The Situation

The business had several banking clients using our internally hosted software platform to manage it’s built assets.  As one might expect, they had an audit requirement for our systems to be ISO27001 compliant. The business had kicked this can down the road for several years to the point that it had become a deal breaker as part of the contract renewal for one of these banking clients. Losing this key client would result in the business becoming financially and reputationally unsafe.

The Task

We therefore committed to having ISO27001 delivered by a certain date, just 6 months down the line.

 

The Action / Approach

Anyone implementing ISO27001 knows that this is as much about hearts and minds as it is about security policy or pen testing. I knew we were far away from being compliant, let alone achieving certification.

The first stage was executing a gap analysis – looking at what was required and what we had in place (which was very little) The gap analysis translated into a work program, highlighting the things that needed to happen in order to meet the standard and also allowing time to be inspected and assessed and getting the actual certification.

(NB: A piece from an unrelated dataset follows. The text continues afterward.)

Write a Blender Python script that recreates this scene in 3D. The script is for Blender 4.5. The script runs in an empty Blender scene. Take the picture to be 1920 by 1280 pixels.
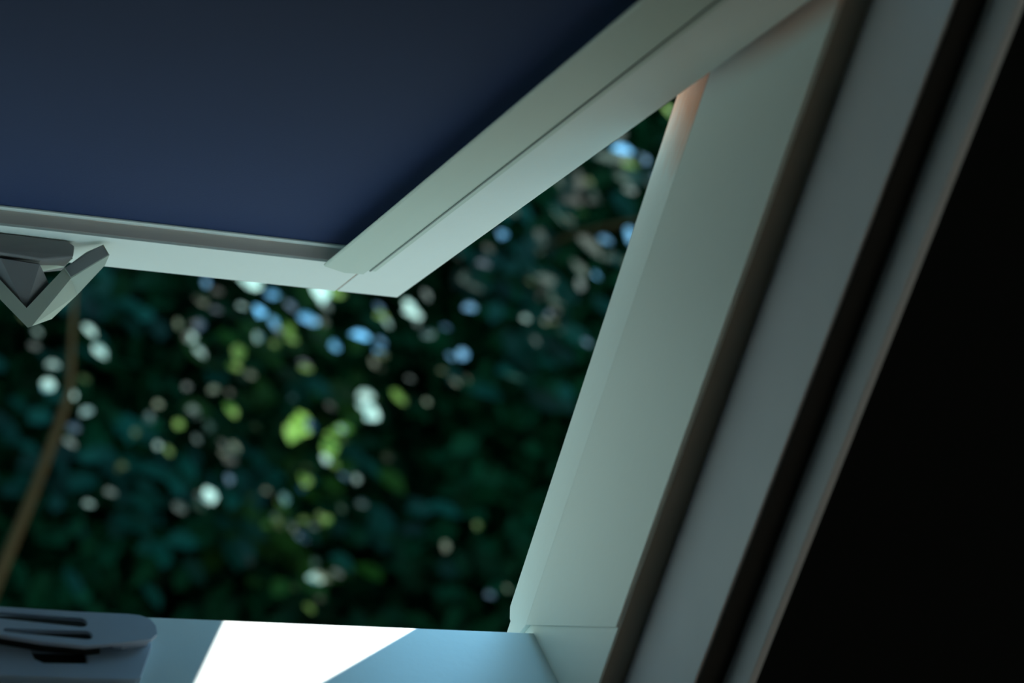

The work program had a significant business change element to it, engaging internal communications to deliver key messages to the business and also delivering compulsory training to raise security awareness across the company.

My biggest challenge was to convince the Board that this was important: any company-wide initiative needs to have unwavering Board support and this was not always forthcoming. I formed an alliance with the Legal Team who were implementing GDPR which made it a much clearer Board level risk, and between us, and with huge amounts of tenacity and perseverance, we were ready for assessment.

The Result

The assessment took place over a series of weeks at various locations. Thankfully we passed and achieved ISO27001 within the 6 month window. This meant that not only did the banking client renew the contract for 3 years, but it also helped other banking clients make their business case to stay with us much easier.

One year on, the repeat audit took place and again all was well, thereby showing that the business change had “stuck” and was successful.